This is reminiscent of Muhammad’s notorious jihad attack on the Jews at the Khaybar oasis in Arabia. As I explain in my book The Truth About Muhammad, when Muhammad raided Khaybar, the Jews were going out to tend their farms. One of the Muslims later remembered: “When the apostle raided a people he waited until the morning. If he heard a call to prayer he held back; if he did not hear it he attacked. We came to Khaybar by night, and the apostle passed the night there; and when morning came he did not hear the call to prayer, so he rode and we rode with him. We met the workers of Khaybar coming out in the morning with their spades and baskets. When they saw the apostle and the army they cried, ‘Muhammad with his force,’ and turned tail and fled. The apostle said, ‘Allah Akbar! Khaybar is destroyed. When we arrive in a people’s square it is a bad morning for those who have been warned..'”
“6 Farmers Killed in Attack in Xinjiang,” by Andrew Jacobs, New York Times, July 14, 2014:
In the latest outbreak of violence in the western Chinese region of Xinjiang, assailants have stabbed to death six ethnic Han farmers in a late-night spate of home invasions that appear to be part of a slow-burn effort to sow terror among migrants to the region, Radio Free Asia reported on Monday.
Like most recent incidents of ethnic bloodletting, news of the attack was quickly removed from the Internet in China. But Radio Free Asia, quoting local police officials, said that seven men were involved in the killings, which took place on Wednesday in Uchturpan, known in Chinese as Wushi, a rural county in Aksu Prefecture that has been the scene of deadly clashes between the police and ethnic Uighurs, a Turkic-speaking people who are predominantly Muslim.
In the latest attack, the police shot and killed one suspected attacker and captured three other suspects, Radio Free Asia reported. A warrant that circulated on the Internet suggested that three others were still at large. The report said one of the stabbing victims, a woman, had survived.
The attack comes amid a year-long “strike hard” campaign that Beijing is waging against what it calls Islamic-inspired terrorism in Xinjiang, and it follows a series of brutal, high-profile attacks across the country that have taken aim at ordinary Han, the dominant ethnic group in China, unnerving government leaders.
The final straw appears to have been a bombing in May at an outdoor produce market in Urumqi, the regional capital, that left 43 dead, including four attackers, and injured more than 90 others. In the days that followed, security officials promised to pacify the region through an iron-fisted campaign that President Xi Jinping vowed would involve “walls made of copper and steel” and “nets spread from the earth to the sky” to capture those involved in the violence, according to the state news agency Xinhua.

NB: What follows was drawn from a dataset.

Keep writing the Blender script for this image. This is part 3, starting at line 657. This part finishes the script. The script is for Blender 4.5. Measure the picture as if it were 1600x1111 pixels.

Since the crackdown started, state news media have reported the arrests of more than 400 people in Xinjiang, many of whom have already been sentenced. Last month, 13 people in three cities were executed after local courts convicted them of organizing and leading terrorist groups, according to Xinhua. On Friday, 32 others were handed lengthy prison sentences, three of them life terms, for having downloaded and circulated what the state media described as religious extremist video and audio files. Like most legal proceedings in China, the trials were closed to foreign journalists.
Exile groups and local residents say the continuing crackdown has heightened the fear and resentment that have been steadily poisoning ethnic relations in Xinjiang since rioting in 2009 claimed nearly 200 lives, most of them Han who were hacked to death by young Uighur men in the streets of Urumqi.
In recent months, there have been almost weekly reports of small-scale attacks across the region. Last week, investigators arrested four Uighur men who they say ambushed Kashgar’s antiterrorism commander in a rural area and stabbed him nearly 40 times before dumping his body into a reservoir. In late June, five Uighurs, two of them police officers, were fatally shot during a raid on a farmhouse in Kashgar Prefecture. In late April, three Han officials on a fishing trip in the same area were also murdered.
Experts say that disenchantment among Uighurs has grown alongside mounting economic disparity between Han and Uighur, and that the discontent is fueled by government restrictions on religious practices, including what news reports describe as aggressive efforts to dissuade students and government workers from fasting during the holy month of Ramadan….
The New York Times ought to be ashamed itself for continuing to push the oft-discredited claim that poverty causes terrorism. But the New York Times has no shame.